É comum que muitos filmes com bons argumentos acabem sendo
fracassados devido a desentendimentos entre diretor e roteirista. Costumamos
creditar os resultados positivos ou negativos a quem está atrás das câmeras,
mas não podemos esquecer que sem um bom escritor não há produção que supere o
nível de regular. No caso deste filme sobre ilusionistas, de fato ocorreu uma
magia nos bastidores. Só mesmo duas mentes plenamente sintonizadas poderiam
gerar excelentes resultados. Se Christopher conseguiu transformar em imagens a
bela adaptação do livro “The Prestige”, de Christopher Priest, isso se deve
muito a parceria com seu irmão, o roteirista Jonathan Nolan, também responsável
pelo enredo do já citado Amnésia. Adeptos das reviravoltas e do clima
obscuro, os irmãos Nolan envolvem o espectador em uma trama intrincada que em
certo ponto deixa dúvidas no ar sobre o que é real e o que é magia. O jogo da
verdade ou mentira é lançado até mesmo se observarmos o elenco estrelar. Além
do embate do Batman versus Wolverine, ou melhor, entre Bale e Jackman, também
temos o competente e incansável Michael Caine e a bela e sedutora Scarlett
Johansson para fazer caras e bocas. Uma reunião de atores desse porte aliado a
direção do homem que devolveu a dignidade ao Homem-Morcego só poderia vender
uma imagem: tremendo blockbuster para faturar milhões. Contudo, acabou
acontecendo o contrário. Apesar das críticas elogiosas da imprensa, boa parte
dos primeiros espectadores não aprovou a produção e tratou de no boca-a-boca
diminuir as expectativas de quem ainda não havia assistido. Fazer os neurônios
funcionarem no escurinho do cinema não faz o feitio do “espectador de fim de
semana”. Quem já assistiu e não gostou ou para aqueles que nem se atreveram a
ver alguns minutos para tirar suas próprias conclusões não deve se sentir
diminuído pelo fato de não entender ou não se sentir instigado a embarcar nesta
trama de suspense. Basta aceitar como um elogio a forma como o cineasta conduz
seu trabalho. Além de oferecer imagens impactantes e cheias de clima mistério,
Nolan tem um cuidado acima de tudo com os personagens e suas histórias.
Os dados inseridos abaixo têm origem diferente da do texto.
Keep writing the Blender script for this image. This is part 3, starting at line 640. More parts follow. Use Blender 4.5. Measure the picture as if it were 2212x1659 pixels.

Ele não
subestima a inteligência do espectador entregando tudo mastigadinho, pelo
contrário, suas intenções é fazer com que as pessoas reflitam e não desviem a
atenção em momento algum do foco principal.
O recurso do flashback que muitas vezes não é bem utilizado
e acabam por destruir alguns filmes neste caso é extremamente bem-vindo e uma
ferramenta a mais para fazer com que os espectadores pisquem o mínimo possível.
Ainda assim é praticamente impossível não nos surpreendermos com as
reviravoltas propostas. Nesse ponto a edição das cenas é de suma importância. A
montagem excepcional trata de dar certa ordem ao início, meio e conclusão de
uma história do tempo presente aliada a eventos do passado, mas na realidade
ela apresenta as peças necessárias para que o próprio público monte esse
quebra-cabeça. Para quem espera uma obra na qual o deslumbramento provocado
pelos truques de mágica estejam em primeiro plano esqueça. O Grande
Truque vai além do espetáculo óbvio e apresenta importantes questões a
respeito de comportamento e psicologia. Explorando mais os personagens que as
situações, os Nolan consegue enriquecer este trabalho com os conflitos travados
pelos protagonistas que não querem apenas ser soberanos em sua arte, mas também
serem superiores fora dos palcos. A obsessão é tanta e desenfreada que parece
que o triunfo só virá quando um deles estiver no fundo do poço, mas nenhum
deles demonstra estar disposto a entregar os pontos. Quem é o mocinho e quem é
o vilão nesta história? Pois é, até o final não fica claro. A cada nova
reviravolta as dúvidas aumentam e não sabemos por qual lado torcer. Sem
manipular fatos e emoções, esta é uma produção que exige o máximo de atenção
para sua compreensão. No final temos uma espécie de resumo do enredo feita
pelos próprios protagonistas, mas isso não deve ser levado em consideração como
“se você não entendeu, é agora ou nunca”. Com em qualquer truque de mágica, nem
sempre o que parece é e a explicação da magia está neste epílogo.